Bei der Strafbemessung waren erschwerend das Zusammentreffen von zwei Verbrechen sowie der Umstand, daß die den höheren Strafsatz bedingende Strafdrohung in zweifacher Hinsicht gegeben ist (§ 143 Abs. 3 StGB. und zweiter Strafsatz des § 148 StGB.), wobei der für die Strafdrohung erforderliche Schadensbetrag von 100.000 S neunfach überschritten ist, mildernd hingegen das Geständnis des Angeklagten, seine Unbescholtenheit, ferner die Bereitwilligkeit zur Schadensgutmachung und die Zurverfügungstellung einer Eigentumswohnung und eines Autos.

Der Angeklagte strebt mit seiner Berufung eine Herabsetzung des Strafausmaßes und die Gewährung der bedingten Strafnachsicht an. Die Berufung ist nur teilweise im Recht.

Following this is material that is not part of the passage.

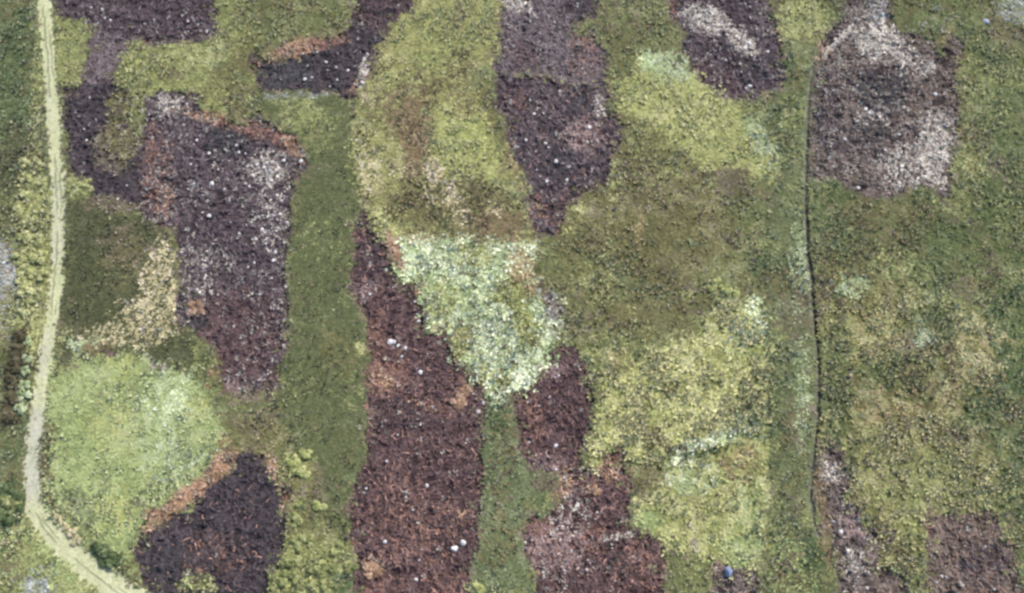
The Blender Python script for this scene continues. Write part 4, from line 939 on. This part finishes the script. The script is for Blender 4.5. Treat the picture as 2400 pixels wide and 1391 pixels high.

Abgesehen davon, daß hier, wie sich aus den Ausführungen zur Nichtigkeitsbeschwerde ergibt, der Strafschärfungsgrund des Zusammentreffens zweier Verbrechen zu entfallen hat, wurden die vorliegenden Strafzumessungsgründe im wesentlichen richtig und vollzählig festgestellt, aber nicht zutreffend gewürdigt, denn das Erstgericht maß den Milderungsgründen zu geringe Bedeutung bei. Nach Auffassung des Obersten Gerichtshofs wird die im Spruch ersichtliche Freiheitsstrafe sowohl dem Unrechtsgehalt der Verfehlungen als auch dem Verschuldensgrad des Angeklagten gerecht, sodaß das Strafmaß im dargelegten Umfang herabzusetzen war.

Hingegen fehlt es an den Voraussetzungen für die Gewährung der bedingten Strafnachsicht, weil im Hinblick auf die langdauernden und hartnäckigen rechtswidrigen Angriffe des Angeklagten wider fremdes Vermögen den Umständen nach nicht gesagt werden kann, daß 'Gewähr dafür geboten' ist (§ 43 Abs. 2 StGB.), der Täter werde keine weiteren strafbaren Handlungen begehen.

Aus diesen Erwägungen war über die Berufung spruchgemäß zu befinden. Die Kostenentscheidung beruht auf der bezogenen Gesetzesstelle.